YOUR GOAL:
The required output consists solely of the lines from the top of the listing through the line containing "for o in list(bpy.data.objects): bpy.data.objects.remove(o)", transcribed exactly.
━━━━━ GIVEN RECORDS ━━━━━
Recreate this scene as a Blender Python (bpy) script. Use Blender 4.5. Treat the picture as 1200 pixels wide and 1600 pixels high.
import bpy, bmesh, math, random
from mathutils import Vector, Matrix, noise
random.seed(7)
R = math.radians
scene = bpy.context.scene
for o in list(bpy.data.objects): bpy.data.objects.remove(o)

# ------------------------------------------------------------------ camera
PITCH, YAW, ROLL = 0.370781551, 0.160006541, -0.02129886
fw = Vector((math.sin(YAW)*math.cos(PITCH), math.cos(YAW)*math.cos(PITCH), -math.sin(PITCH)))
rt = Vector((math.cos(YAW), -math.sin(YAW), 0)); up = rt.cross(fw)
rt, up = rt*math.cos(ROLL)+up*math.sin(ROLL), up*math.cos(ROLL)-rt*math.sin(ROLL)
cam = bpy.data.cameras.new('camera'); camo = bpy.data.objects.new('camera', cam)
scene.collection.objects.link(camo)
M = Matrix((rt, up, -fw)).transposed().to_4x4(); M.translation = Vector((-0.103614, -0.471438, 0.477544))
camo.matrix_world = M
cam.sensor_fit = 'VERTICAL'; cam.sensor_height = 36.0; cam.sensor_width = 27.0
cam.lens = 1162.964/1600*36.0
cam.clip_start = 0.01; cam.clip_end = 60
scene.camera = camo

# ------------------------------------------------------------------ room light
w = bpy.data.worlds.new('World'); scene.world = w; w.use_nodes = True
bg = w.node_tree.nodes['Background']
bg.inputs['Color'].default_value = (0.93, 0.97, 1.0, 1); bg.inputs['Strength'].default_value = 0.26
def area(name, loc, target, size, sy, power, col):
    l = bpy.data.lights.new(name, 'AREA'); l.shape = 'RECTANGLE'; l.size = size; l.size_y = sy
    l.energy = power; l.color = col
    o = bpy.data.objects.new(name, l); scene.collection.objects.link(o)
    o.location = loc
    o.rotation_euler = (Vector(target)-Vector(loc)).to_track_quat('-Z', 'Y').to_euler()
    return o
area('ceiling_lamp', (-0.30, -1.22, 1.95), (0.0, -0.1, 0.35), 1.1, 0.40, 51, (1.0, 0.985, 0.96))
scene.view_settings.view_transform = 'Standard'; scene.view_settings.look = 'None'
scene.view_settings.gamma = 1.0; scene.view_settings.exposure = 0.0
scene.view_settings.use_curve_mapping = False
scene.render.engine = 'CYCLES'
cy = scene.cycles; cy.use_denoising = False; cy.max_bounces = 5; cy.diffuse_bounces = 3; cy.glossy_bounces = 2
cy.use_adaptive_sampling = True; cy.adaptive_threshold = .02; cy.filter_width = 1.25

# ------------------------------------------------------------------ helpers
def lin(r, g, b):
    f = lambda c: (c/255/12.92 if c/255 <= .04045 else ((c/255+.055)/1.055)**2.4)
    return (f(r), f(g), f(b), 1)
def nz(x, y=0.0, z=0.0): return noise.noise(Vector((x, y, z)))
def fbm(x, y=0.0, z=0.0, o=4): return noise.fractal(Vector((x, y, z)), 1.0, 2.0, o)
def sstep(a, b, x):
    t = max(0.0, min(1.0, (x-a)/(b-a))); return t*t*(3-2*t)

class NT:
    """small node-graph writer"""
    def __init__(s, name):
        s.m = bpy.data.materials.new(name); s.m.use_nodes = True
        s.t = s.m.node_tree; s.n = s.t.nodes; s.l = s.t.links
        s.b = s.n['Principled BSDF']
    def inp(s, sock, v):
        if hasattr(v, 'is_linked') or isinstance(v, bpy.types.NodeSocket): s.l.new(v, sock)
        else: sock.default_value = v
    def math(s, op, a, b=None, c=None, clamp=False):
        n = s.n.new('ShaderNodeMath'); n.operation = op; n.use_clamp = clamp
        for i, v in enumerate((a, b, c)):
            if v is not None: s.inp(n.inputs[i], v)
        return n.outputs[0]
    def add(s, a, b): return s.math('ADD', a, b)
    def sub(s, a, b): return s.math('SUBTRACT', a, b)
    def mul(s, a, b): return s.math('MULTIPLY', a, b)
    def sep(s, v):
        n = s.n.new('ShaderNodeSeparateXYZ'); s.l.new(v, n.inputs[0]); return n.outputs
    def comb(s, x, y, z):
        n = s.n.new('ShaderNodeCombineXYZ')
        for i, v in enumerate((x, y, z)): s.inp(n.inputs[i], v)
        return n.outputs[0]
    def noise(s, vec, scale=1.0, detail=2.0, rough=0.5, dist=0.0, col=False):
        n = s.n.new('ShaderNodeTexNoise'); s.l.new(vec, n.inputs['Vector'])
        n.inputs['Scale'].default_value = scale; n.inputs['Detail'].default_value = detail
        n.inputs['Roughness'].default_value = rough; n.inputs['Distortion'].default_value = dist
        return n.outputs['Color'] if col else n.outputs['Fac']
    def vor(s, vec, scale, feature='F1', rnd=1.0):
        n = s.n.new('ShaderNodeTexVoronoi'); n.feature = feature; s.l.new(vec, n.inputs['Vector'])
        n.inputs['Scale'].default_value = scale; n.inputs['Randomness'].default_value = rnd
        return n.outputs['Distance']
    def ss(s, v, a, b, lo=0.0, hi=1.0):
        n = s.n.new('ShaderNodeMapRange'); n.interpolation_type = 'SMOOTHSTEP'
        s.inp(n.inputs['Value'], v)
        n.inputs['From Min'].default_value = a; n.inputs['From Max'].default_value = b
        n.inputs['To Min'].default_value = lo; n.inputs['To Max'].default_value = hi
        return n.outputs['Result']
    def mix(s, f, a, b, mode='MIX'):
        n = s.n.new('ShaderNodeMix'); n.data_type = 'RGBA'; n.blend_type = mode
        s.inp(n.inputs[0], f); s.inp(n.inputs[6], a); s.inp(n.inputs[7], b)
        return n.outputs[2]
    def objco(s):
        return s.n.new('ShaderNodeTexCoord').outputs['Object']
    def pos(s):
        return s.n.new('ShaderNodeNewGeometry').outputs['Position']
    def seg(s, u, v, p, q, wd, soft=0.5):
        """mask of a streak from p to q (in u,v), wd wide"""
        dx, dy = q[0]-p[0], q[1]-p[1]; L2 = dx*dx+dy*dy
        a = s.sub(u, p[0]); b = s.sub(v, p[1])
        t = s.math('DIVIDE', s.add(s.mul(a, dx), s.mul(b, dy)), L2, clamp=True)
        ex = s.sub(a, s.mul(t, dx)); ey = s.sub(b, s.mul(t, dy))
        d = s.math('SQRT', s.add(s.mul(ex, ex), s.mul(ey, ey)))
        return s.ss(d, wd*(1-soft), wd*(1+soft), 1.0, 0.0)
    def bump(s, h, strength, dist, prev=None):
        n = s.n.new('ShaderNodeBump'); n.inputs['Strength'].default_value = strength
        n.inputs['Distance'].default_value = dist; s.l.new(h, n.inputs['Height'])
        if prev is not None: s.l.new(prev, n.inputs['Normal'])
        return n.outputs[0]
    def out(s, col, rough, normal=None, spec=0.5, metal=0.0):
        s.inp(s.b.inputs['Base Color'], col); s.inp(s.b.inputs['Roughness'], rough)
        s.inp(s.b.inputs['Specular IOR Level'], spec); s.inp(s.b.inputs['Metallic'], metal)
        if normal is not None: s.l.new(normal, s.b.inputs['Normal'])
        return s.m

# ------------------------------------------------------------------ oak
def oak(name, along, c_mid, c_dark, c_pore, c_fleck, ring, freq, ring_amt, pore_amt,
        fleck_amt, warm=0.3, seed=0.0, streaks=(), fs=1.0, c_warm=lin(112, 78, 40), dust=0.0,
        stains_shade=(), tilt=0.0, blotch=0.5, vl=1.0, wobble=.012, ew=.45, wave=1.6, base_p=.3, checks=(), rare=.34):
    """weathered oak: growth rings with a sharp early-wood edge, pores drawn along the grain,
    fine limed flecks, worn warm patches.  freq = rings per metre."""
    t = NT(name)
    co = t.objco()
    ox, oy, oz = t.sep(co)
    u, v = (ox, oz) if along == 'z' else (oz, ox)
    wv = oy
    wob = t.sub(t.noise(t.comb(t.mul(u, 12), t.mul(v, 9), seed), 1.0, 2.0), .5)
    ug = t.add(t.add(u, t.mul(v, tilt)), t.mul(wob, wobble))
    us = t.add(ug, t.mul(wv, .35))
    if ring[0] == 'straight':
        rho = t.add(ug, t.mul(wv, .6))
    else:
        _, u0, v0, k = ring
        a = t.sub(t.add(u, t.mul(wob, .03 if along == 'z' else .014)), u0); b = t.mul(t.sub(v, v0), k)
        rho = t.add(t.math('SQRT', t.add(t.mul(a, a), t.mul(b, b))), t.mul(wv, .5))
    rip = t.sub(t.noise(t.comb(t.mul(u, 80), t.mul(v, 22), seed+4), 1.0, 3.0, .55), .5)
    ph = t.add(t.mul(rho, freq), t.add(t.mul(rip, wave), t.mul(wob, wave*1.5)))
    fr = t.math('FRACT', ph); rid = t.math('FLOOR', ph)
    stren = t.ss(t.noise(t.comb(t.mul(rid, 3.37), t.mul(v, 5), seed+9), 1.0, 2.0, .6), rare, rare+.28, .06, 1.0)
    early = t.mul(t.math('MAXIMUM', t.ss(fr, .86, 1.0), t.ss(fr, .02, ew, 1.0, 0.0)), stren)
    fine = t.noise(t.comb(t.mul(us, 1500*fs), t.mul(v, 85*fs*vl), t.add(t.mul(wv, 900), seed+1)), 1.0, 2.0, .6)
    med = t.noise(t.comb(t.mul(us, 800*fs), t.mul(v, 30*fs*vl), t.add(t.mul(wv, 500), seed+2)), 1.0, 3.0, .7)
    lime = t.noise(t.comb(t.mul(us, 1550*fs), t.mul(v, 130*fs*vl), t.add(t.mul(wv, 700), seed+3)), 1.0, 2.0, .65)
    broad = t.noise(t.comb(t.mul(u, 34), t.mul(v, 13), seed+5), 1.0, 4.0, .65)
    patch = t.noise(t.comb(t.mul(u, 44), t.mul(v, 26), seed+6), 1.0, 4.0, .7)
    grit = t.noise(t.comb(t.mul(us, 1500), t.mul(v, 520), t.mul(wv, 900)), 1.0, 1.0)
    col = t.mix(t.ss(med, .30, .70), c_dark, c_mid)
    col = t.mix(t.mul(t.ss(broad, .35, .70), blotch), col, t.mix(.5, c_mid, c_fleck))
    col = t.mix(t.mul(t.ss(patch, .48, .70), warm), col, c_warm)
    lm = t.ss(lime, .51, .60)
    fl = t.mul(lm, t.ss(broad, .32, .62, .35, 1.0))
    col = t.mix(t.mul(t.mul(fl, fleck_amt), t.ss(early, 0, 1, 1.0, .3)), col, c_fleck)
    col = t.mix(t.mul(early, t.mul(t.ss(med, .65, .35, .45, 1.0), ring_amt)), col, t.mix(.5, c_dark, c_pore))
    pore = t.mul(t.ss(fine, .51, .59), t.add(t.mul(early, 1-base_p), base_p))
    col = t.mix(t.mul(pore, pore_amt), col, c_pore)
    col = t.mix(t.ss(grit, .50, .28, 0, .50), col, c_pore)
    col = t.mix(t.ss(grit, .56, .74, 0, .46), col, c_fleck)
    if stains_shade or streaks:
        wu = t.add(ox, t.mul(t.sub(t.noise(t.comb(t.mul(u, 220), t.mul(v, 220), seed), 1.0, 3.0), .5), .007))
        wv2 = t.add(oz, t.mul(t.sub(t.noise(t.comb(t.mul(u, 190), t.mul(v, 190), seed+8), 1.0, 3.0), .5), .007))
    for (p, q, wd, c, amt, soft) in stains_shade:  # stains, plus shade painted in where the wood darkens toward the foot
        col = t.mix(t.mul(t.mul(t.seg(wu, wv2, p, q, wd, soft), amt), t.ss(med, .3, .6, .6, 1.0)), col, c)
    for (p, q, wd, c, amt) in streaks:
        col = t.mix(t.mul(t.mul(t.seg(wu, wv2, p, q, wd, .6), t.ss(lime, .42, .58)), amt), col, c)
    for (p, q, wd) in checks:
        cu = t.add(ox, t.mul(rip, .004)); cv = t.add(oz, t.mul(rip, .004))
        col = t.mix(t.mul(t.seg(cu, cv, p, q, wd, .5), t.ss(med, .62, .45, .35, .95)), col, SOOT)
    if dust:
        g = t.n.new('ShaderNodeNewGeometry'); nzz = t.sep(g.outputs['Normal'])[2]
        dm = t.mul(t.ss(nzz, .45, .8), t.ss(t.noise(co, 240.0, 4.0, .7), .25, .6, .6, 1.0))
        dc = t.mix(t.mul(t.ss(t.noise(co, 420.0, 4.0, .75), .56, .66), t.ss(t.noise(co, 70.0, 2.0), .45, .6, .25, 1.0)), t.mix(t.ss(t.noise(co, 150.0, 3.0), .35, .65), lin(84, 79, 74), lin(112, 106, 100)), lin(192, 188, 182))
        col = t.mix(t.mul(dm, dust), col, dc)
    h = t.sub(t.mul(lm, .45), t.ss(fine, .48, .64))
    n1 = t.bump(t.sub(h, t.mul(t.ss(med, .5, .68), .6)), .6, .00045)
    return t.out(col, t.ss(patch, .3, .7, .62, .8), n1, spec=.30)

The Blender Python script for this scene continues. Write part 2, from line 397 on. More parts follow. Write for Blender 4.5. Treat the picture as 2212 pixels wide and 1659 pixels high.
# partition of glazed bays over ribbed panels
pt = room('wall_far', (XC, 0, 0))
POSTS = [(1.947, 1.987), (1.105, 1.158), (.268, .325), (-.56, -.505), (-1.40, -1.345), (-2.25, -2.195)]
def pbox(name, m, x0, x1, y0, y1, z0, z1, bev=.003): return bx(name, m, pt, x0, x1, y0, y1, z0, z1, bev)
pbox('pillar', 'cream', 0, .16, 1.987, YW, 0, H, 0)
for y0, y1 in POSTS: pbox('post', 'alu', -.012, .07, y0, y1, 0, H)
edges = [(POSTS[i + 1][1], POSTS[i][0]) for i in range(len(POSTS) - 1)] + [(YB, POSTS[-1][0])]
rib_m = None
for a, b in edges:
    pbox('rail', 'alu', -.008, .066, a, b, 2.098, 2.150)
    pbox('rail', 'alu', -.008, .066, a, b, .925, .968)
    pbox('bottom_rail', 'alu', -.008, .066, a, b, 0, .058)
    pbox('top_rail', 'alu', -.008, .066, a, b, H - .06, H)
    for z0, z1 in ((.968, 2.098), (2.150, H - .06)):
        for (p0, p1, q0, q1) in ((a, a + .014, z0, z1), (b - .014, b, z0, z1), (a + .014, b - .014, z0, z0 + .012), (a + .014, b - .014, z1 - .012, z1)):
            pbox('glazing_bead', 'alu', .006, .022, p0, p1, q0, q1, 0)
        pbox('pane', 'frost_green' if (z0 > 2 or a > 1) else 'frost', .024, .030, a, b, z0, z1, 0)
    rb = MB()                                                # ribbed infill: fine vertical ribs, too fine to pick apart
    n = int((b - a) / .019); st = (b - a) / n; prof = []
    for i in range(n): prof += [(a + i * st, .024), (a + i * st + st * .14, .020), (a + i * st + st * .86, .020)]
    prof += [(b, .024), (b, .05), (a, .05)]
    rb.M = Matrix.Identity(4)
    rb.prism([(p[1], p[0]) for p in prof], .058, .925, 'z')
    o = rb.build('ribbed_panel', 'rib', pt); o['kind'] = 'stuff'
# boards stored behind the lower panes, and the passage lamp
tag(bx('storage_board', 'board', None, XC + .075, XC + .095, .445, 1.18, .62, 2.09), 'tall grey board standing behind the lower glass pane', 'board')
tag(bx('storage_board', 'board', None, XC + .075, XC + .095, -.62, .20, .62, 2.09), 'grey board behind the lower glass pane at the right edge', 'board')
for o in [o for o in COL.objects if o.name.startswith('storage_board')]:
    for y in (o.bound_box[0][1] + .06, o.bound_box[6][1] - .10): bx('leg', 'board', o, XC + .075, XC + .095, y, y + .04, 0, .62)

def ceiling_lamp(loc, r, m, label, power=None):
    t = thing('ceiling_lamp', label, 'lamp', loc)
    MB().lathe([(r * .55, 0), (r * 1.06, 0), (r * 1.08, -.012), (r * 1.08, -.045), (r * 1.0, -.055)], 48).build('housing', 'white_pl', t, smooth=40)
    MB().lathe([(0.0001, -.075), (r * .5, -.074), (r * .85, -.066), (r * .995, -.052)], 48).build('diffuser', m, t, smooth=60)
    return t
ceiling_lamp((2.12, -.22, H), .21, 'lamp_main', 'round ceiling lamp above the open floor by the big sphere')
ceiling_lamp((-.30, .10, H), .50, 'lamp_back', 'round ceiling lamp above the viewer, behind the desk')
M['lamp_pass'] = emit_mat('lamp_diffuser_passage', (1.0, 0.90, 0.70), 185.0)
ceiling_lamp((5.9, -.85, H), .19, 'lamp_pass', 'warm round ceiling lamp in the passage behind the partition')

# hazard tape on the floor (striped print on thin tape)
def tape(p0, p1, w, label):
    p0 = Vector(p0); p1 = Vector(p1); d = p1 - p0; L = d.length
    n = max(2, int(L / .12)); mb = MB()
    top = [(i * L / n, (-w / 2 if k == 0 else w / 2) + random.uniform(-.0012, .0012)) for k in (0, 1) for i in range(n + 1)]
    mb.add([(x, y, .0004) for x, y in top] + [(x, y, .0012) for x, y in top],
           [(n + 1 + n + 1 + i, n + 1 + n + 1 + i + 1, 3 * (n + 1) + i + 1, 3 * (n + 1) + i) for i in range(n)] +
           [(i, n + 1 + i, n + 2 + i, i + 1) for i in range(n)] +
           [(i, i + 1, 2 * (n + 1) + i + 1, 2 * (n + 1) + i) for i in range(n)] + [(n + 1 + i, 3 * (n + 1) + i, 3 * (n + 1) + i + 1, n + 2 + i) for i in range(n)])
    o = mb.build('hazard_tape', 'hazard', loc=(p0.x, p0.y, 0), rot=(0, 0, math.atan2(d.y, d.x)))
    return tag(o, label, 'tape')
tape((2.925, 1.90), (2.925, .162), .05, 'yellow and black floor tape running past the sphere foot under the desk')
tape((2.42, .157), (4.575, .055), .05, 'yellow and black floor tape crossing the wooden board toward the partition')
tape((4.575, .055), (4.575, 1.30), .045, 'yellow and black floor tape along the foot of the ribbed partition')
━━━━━
SOLVED EXERCISE:
Recreate this scene as a Blender Python (bpy) script. Use Blender 4.5. Treat the picture as 1200 pixels wide and 1600 pixels high.
import bpy, bmesh, math, random
from mathutils import Vector, Matrix, noise
random.seed(7)
R = math.radians
scene = bpy.context.scene
for o in list(bpy.data.objects): bpy.data.objects.remove(o)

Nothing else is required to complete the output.